Boo. Direct geotagging is better.
I've been using the EasyTag (http://www.easytagger.ca/) for months. Free, open-source software, microSD memory card, multi-model compatible and records your location every 10 seconds so you can use the GPS track/log with a regular point-and-shoot camera.
I have been waiting 2 years for the first one to come out and now I hear its been out and they are updating it.
Until the first parties add GPS directly into their cameras (which they need to do!) I'm sticking with a $3 iPhone GPS data logger app.
I'm not willing to give up the hotshoe and this is still just a workaround until GPS is embedded in the camera and the EXIF. I'm not willing to fork over $125 on something marginally better.

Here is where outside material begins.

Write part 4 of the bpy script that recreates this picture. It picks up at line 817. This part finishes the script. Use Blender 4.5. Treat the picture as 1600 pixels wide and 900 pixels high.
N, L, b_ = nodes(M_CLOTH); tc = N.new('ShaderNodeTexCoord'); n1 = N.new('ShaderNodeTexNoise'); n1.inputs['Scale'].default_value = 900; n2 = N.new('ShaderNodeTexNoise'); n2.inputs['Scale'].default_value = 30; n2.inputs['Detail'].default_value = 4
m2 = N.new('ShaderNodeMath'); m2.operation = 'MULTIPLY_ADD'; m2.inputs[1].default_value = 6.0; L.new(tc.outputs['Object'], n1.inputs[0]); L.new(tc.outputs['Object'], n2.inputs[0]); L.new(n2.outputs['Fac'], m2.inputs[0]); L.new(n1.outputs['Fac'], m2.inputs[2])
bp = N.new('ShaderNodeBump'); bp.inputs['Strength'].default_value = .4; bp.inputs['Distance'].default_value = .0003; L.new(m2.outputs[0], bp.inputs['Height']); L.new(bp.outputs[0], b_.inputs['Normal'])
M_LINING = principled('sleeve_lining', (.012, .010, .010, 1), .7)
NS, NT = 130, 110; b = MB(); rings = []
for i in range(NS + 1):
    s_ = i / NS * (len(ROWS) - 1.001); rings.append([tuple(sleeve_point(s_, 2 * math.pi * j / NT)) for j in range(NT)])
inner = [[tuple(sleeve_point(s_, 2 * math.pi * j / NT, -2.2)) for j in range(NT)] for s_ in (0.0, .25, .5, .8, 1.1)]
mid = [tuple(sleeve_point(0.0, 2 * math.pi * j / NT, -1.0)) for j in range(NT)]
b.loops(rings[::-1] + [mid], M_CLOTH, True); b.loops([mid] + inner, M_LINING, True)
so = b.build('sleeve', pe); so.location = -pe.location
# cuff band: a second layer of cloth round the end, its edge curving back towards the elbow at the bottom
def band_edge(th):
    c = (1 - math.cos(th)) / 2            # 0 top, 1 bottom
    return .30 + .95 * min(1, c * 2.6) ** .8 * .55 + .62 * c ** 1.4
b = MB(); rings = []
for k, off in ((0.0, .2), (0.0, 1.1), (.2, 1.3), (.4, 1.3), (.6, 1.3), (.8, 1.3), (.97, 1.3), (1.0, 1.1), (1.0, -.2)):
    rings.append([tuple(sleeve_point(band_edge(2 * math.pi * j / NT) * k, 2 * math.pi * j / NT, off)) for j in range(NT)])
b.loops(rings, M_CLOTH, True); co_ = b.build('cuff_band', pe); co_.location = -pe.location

What's the point of taking up the hotshoe unless it directly writes the lat/lon to the metadata when you take the picture? I guess you won't have to worry about battery life, but it prevents you from using a flash.
I am looking into all the different ways to possibly do this, but have found nothing really good yet. In 2010, every camera should have a GPS chip built into it...
Now, if it came with a cord that still allows another flash to be connected to the hot shoe... (Or is this battery powered and doesn't need to be connected to the hot shoe?)
I'm using the GPS app in my Cell to save a GPX-trace of my ramblings while photographing.
Then Jeffrey Friedl's Geocoding plugin for Lightroom nicely pairs the positions from the GPX File with the Exif timestamps from the images.
As long as you check the clock in the camera it works perfectly!
@ulwur
What cell phone do you have, and what is the name of the app?
They should put a hot shoe on top of the thing so that you can still use a flash.
*sigh* why can't we get something like this for canon bodies? having to use an external logger and sync the gpx file to photos in post sucks!